The film’s final act involves Celeste’s return to her home town of Stanton Island for a concert. There’s a forced reconciliation with her estranged sister Ellie (still played by Stacy Martin) and her daughter Albertine (played by Raffey Cassidy, aka the young Celeste). There’s an extended scene where mother and daughter go to a diner where she berates a fan, and a throwaway line of dialogue mentioning a car accident settlement and racist tirade, but for the most part, Corbet steers away from anything resembling psychological depth. His real aim seems to be to approximate the kind of disposable narrative arcs regarding celebrities which have become commonplace. To that end, the climax is an extended concert where Portman robotically dances, thrusts, and belts out generic pop bangers flanked by glittery, sci-fi inspired backup dancers. Corbet wants to thumb his nose at pop culture’s brutality and the “branding” of American life, but sadly, he lacks any real understanding of how pop music actually functions in society.

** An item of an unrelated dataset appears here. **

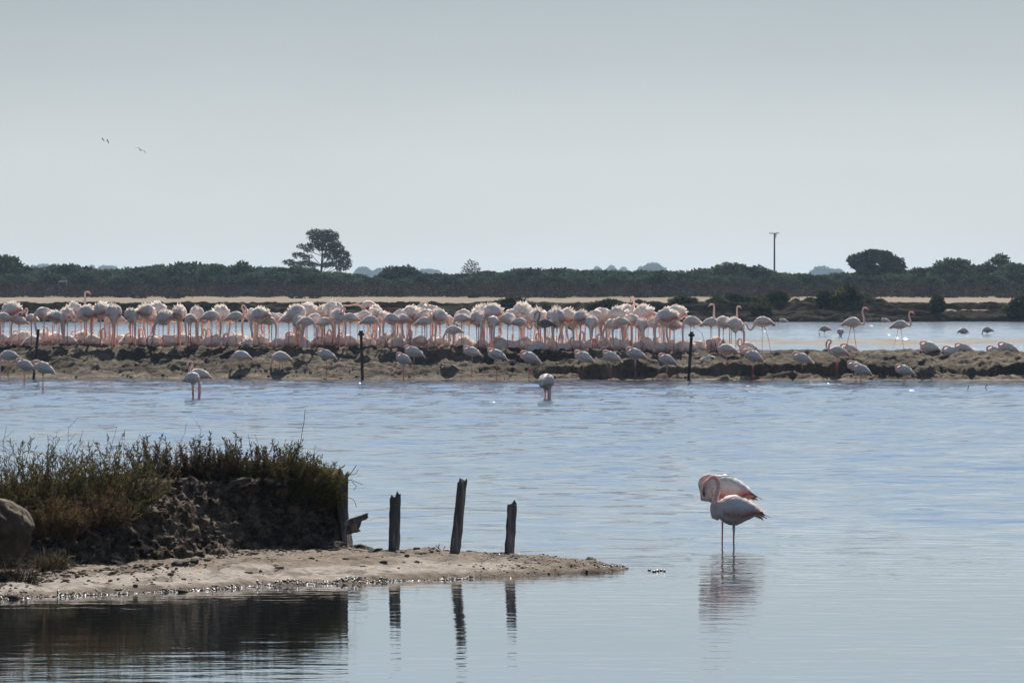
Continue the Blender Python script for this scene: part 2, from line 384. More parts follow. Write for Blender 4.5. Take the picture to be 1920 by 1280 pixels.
# ------------------------------------------------------------------ scattered lumps
_ICO = {}
def ico(sub):
    if sub not in _ICO:
        import bmesh
        bm = bmesh.new(); bmesh.ops.create_icosphere(bm, subdivisions=sub, radius=1)
        v = np.array([x.co[:] for x in bm.verts]); f = np.array([[y.index for y in x.verts] for x in bm.faces]); bm.free()
        _ICO[sub] = (v, f)
    return _ICO[sub]
def scatter_lumps(name, pts, sizes, cols, mat, sub=1, flat=0.6):
    v, f = ico(sub); nv = len(v); n = len(pts)
    rs = np.random.default_rng(5)
    P = []; 
    ang = rs.random(n) * 6.28
    sc = np.stack([sizes * rs.uniform(0.7, 1.4, n), sizes * rs.uniform(0.7, 1.4, n), sizes * flat * rs.uniform(0.6, 1.2, n)], -1)
    vv = v[None] * (1 + 0.25 * rs.normal(size=(n, nv)))[..., None] * sc[:, None, :]
    ca, sa = np.cos(ang)[:, None], np.sin(ang)[:, None]
    x = vv[..., 0] * ca - vv[..., 1] * sa; y = vv[..., 0] * sa + vv[..., 1] * ca
    V = np.stack([x, y, vv[..., 2]], -1) + np.asarray(pts)[:, None, :]
    Fc = (f[None] + (np.arange(n) * nv)[:, None, None]).reshape(-1, 3)
    C = np.repeat(cols, nv, 0)
    return mesh_from(name, V.reshape(-1, 3), Fc, C, [mat])
# ------------------------------------------------------------------ eroded earth bank on the left
BK_F = ([-1500, -400, 0, 120, 260, 330, 400, 480, 560, 640, 700], [58.4, 59.6, 60.4, 61.5, 62.5, 63.2, 64.7, 65.8, 66.6, 67.1, 67.3])   # foot of the face
BK_W = ([-1500, 0, 200, 330, 400, 470, 560, 640], [2.6, 2.8, 3.2, 3.3, 2.2, 1.1, 0.6, 0.35])
BK_T = ([-1500, 0, 150, 300, 420, 520, 640], [0.80, 0.82, 0.84, 0.95, 0.98, 0.96, 0.84])
def make_bank():
    xs = np.concatenate([np.arange(-16, -7, 0.08), np.arange(-7, -1.93, 0.018)])
    prof = [(-0.5, 0, -0.18)] + [(0, 0, 0.03)]
    nv = 90
    V = np.linspace(0, 1, nv)
    X, VV = np.meshgrid(xs, V)
    q = 960 + X * F / 66.0
    f = np.interp(q, *BK_F); wd = np.interp(q, *BK_W); zt = np.interp(q, *BK_T)
    endt = sstep(0, 0.16, -1.95 - X)                       # closes the right hand end
    a = np.clip(VV / 0.62, 0, 1); b = np.clip((VV - 0.62) / 0.23, 0, 1); c_ = np.clip((VV - 0.85) / 0.15, 0, 1)
    steep = sstep(380, 480, q)
    za = a ** 1.0 * (1 - steep) + steep * (a ** 0.9)
    Y = f - 0.12 + wd * (a ** (0.75)) + 3.2 * b + 2.6 * c_
    Z = -0.06 + (zt + 0.06) * za + 0.10 * b - (zt + 0.4) * c_
    # erosion: displaced towards the viewer and upward
    n1 = fbm(X / 0.4, Y / 0.4, Z / 0.35, oct=4, seed=91, gain=.6)
    n2 = fbm(X / 0.13, Y / 0.16, Z / 0.11, oct=3, seed=94)
    rid = fbm(X / 0.07, Y / 0.09, Z / 0.055, oct=3, seed=97, gain=.65)
    env = sstep(0.0, 0.08, VV) * (1 - 0.6 * b)
    Y = Y - env * (0.11 * n1 + 0.06 * rid + 0.04 * n2)
    Z = Z + env * (0.05 * n1 * (1 - steep * 0.5) + 0.018 * rid + 0.03 * n2)
    # under-cut face towards the right end
    und = steep * sstep(0.15, 0.45, za) * (1 - sstep(0.75, 0.95, za)) * (a < 1)
    Y = Y + und * 0.28
    X2 = X + env * 0.03 * n2
    Z = Z * endt + (1 - endt) * -0.15
    n3 = fbm(X / 0.16, Y / 0.2, Z / 0.12, oct=4, seed=99, gain=.65)
    mud = np.array([0.042, 0.034, 0.026]); dry = np.array([0.22, 0.17, 0.125])
    slope = (1 - steep) * sstep(230, 300, q)  # sunlit look of the gentle slope painted in: paler soil there, darker where steep
    k = np.clip(sstep(-0.25, 0.75, n3 + 0.5 * slope - 0.15 * steep) * 0.85, 0, 1)[..., None]
    c = mud * (1 - k) + dry * k
    link('earth_bank', grid_mesh('earth_bank', X2, Y, Z, c.reshape(-1, 3), [MEARTH]), kind='structure')
    rs = np.random.default_rng(17); ok = np.argwhere((a > 0.06) & (a < 0.97) & (X > -6.3) & (endt > 0.95)); pk = ok[rs.choice(len(ok), 2600)]
    P = np.stack([X2[pk[:, 0], pk[:, 1]], Y[pk[:, 0], pk[:, 1]] - 0.004, Z[pk[:, 0], pk[:, 1]] + 0.004], -1); kk = rs.uniform(0.5, 1.5, (len(P), 1))
    link('clods', scatter_lumps('clods', P, rs.gamma(1.5, 0.008, len(P)) + 0.005, np.array([[0.095, 0.075, 0.058]]) * kk, MCLOD), kind='stuff')
make_bank()

# ------------------------------------------------------------------ stones and clods
def lump_mesh(name, size, seed, mat, col, sub=3, rough=0.35, top=None):
    v, f = ico(sub)
    n = fbm(v[:, 0] * 1.3 + seed * 7, v[:, 1] * 1.3, v[:, 2] * 1.3, oct=4, seed=seed, gain=0.6)
    p = v * (1 + rough * n)[:, None] * np.array(size)
    col = np.array(col); c = col[None] * (1 + 0.35 * fbm(v[:, 0] * 3, v[:, 1] * 3, v[:, 2] * 3, seed=seed + 3))[:, None]
    if top is not None:
        k = sstep(0.45, 0.8, v[:, 2] + 0.2 * n)[:, None]; c = c * (1 - k) + np.array(top) * k
    return mesh_from(name, p, f, np.clip(c, 0.01, 1), [mat], smooth=False)
def make_pebbles():
    rs = np.random.default_rng(8); pts = []; sz = []; cl = []
    q = rs.uniform(-80, 1215, 2300)
    for a in q:
        D = np.interp(a, *SP_F)
        off = rs.normal(0.02, 0.06) if a < 900 else rs.uniform(-0.15, max(0.2, np.interp(a, *SP_B) - D + 0.1))
        D += off; x = PX(a, D)
        z = float(spit_z(np.array([x]), np.array([D]))[0][0])
        s = rs.uniform(0.005, 0.018)
        if z < -0.02: continue
        pts.append((x, D, z + s * 0.2)); sz.append(s)
        k = rs.random(); cl.append((0.035, 0.028, 0.022) if k < 0.7 else (0.16, 0.125, 0.09) if k < 0.93 else (0.4, 0.36, 0.32))
    for a, b in ((1218, 1069), (1232, 1071), (1240, 1070), (1246, 1071), (1226, 1072)):
        D = DW(b); pts.append((PX(a, D), D, 0.005)); sz.append(0.03); cl.append((0.2, 0.16, 0.12))
    link('gravel', scatter_lumps('gravel', np.array(pts), np.array(sz), np.array(cl), MPEBBLE), kind='stuff')
    # crumbs of dry earth over the slope and the sand
    pts = []; sz = []; cl = []
    for i in range(2600):
        a = rs.uniform(-40, 1000); D = (np.interp(a, *BK_F) if a < 700 else np.interp(a, *SP_B)) - abs(rs.normal(0, 0.55 if i % 3 else 2.0)); x = PX(a, D)
        z = float(spit_z(np.array([x]), np.array([D]))[0][0]); s = rs.gamma(1.3, 0.007) + 0.003
        if z < 0.01: continue
        pts.append((x, D, z + 0.2 * s)); sz.append(s); k = rs.random()
        cl.append((0.09, 0.075, 0.06) if k < 0.7 else (0.28, 0.22, 0.17))
    link('rubble', scatter_lumps('rubble', np.array(pts), np.array(sz), np.array(cl), MCLOD), kind='stuff')
    # broken mud along the island's foot and shelf
    pts = []; sz = []; cl = []
    for i in range(900):
        x = rs.uniform(-20, 20); D = float(isl_front(x)) + rs.gamma(2.0, 0.5); z = float(isl_z(x, D))
        s = rs.gamma(1.2, 0.014) + 0.006
        pts.append((x, D, z + 0.1 * s)); sz.append(s); k = rs.uniform(0.5, 1.1); cl.append((0.22 * k, 0.17 * k, 0.11 * k))
    link('mud_crumbs', scatter_lumps('mud_crumbs', np.array(pts), np.array(sz), np.array(cl), MCLOD), kind='stuff')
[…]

Vox Lux is the kind of anti-poptimist vehicle which is just as vapid as say, the angle of A Star is Born, where pursuing one’s artistic dreams is all that matters. As a distillation of how pain, tragedy, and self-destruction is good for pop branding, Vox Lux is banal, glib, and condescending; adopting the same signifiers it’s seeking to condemn. At one point, the young Celeste says, “I don’t want people to have to think too hard, I just want them to feel good.” By contrast, Corbet also doesn’t want people to have to think too hard. He just wants them to feel bad.